(Saved data entries)
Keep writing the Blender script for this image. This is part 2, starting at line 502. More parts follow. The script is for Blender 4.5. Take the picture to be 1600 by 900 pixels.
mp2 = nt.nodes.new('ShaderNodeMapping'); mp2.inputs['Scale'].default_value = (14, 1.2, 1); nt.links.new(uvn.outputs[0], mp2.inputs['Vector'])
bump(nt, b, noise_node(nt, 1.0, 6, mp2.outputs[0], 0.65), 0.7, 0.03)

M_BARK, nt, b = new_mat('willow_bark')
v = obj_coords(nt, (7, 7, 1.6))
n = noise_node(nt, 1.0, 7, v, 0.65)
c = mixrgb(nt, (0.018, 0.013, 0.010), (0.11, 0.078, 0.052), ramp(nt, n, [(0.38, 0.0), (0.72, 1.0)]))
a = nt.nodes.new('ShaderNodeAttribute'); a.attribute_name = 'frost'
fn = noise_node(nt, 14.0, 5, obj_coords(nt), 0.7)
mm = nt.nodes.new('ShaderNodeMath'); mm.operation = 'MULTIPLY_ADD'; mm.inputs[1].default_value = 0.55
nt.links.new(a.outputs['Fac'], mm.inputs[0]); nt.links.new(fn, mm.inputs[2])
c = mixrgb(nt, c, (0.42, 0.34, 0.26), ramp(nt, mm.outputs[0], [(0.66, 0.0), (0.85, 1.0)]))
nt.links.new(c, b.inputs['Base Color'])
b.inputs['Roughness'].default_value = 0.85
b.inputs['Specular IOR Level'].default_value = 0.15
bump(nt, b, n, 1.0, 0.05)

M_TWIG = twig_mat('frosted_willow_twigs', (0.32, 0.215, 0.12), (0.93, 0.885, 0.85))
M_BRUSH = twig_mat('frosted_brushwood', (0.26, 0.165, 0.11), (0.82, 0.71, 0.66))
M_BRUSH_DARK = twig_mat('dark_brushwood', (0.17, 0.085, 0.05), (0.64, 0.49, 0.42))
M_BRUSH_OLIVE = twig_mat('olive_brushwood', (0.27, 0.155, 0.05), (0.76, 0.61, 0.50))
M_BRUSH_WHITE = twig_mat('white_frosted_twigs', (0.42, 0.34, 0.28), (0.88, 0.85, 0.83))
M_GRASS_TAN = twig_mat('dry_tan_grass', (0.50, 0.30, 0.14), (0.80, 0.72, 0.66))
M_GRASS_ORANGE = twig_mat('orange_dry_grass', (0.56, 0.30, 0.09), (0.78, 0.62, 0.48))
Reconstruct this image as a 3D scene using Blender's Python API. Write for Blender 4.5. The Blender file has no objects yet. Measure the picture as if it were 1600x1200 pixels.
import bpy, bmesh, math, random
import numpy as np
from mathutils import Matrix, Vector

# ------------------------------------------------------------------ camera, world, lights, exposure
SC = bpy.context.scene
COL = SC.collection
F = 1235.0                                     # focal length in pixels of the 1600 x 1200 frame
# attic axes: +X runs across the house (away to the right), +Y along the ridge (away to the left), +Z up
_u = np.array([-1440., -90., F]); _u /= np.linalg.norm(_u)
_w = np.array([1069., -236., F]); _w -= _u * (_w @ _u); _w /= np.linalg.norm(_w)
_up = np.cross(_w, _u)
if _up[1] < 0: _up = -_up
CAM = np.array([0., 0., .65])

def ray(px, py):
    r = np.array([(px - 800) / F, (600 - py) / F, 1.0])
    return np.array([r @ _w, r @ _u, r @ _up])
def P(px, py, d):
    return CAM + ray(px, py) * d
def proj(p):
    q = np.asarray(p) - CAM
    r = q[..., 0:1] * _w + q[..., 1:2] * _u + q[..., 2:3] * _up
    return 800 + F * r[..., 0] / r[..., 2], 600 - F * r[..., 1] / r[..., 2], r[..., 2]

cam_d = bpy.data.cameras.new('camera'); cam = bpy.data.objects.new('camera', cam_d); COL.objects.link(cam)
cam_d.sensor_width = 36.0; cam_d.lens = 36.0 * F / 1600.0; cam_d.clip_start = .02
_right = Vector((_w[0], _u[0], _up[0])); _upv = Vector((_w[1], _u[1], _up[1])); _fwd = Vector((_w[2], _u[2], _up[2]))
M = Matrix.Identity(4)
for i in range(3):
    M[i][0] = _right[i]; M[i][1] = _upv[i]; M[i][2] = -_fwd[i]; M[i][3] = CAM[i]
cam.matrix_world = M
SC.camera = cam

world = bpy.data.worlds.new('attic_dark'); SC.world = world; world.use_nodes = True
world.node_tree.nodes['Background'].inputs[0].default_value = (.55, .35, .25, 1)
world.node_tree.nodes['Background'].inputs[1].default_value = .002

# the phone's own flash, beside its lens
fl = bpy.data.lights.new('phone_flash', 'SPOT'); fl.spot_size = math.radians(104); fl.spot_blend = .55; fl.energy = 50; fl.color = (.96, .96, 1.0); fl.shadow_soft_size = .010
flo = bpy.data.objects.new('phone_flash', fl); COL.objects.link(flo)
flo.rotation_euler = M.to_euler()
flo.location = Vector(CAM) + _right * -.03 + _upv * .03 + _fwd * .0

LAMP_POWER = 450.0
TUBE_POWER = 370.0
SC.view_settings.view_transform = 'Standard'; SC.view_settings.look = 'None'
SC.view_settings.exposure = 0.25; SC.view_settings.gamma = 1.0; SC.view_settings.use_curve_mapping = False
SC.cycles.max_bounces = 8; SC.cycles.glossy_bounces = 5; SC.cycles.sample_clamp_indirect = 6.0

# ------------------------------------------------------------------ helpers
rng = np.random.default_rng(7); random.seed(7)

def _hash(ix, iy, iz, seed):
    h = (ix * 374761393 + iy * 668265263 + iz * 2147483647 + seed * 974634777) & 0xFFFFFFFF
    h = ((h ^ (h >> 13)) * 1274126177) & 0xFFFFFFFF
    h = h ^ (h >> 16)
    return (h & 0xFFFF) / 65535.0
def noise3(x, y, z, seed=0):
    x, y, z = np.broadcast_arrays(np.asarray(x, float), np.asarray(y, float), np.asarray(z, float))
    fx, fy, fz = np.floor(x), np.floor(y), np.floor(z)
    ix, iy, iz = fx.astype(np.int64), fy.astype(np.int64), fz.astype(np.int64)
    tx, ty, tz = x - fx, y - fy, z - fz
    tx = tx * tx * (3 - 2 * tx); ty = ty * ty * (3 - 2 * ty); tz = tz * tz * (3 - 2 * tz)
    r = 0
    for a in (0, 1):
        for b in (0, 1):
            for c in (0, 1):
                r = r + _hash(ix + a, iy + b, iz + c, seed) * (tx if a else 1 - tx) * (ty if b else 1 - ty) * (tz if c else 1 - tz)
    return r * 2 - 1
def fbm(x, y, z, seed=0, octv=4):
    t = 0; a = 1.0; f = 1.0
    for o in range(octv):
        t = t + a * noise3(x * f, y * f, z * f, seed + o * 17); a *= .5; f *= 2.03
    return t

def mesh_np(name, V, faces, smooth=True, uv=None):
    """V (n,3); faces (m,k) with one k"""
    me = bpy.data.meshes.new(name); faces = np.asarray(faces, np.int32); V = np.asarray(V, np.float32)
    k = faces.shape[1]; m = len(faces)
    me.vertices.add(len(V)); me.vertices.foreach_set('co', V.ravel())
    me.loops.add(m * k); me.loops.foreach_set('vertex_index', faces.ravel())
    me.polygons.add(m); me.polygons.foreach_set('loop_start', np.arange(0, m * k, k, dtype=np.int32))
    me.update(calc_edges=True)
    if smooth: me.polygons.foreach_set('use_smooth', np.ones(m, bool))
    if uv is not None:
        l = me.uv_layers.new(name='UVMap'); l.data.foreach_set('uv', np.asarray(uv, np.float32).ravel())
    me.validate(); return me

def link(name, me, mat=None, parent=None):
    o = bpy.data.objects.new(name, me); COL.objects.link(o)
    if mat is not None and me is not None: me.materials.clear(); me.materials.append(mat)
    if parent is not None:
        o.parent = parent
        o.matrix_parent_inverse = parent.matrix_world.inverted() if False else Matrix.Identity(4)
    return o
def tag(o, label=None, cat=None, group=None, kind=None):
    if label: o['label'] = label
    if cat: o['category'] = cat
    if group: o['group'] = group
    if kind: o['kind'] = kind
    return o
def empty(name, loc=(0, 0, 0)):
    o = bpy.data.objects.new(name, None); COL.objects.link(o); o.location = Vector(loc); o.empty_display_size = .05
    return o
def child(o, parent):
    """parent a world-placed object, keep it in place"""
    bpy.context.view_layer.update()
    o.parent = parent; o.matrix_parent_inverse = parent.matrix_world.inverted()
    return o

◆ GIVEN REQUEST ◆
Give back, word for word, each line from the one containing "Reconstruct this image" down to the one containing "from mathutils import Matrix, Vector", including those two lines.

◆ TASK SOLUTION ◆
Reconstruct this image as a 3D scene using Blender's Python API. Write for Blender 4.5. The Blender file has no objects yet. Measure the picture as if it were 1600x1200 pixels.
import bpy, bmesh, math, random
import numpy as np
from mathutils import Matrix, Vector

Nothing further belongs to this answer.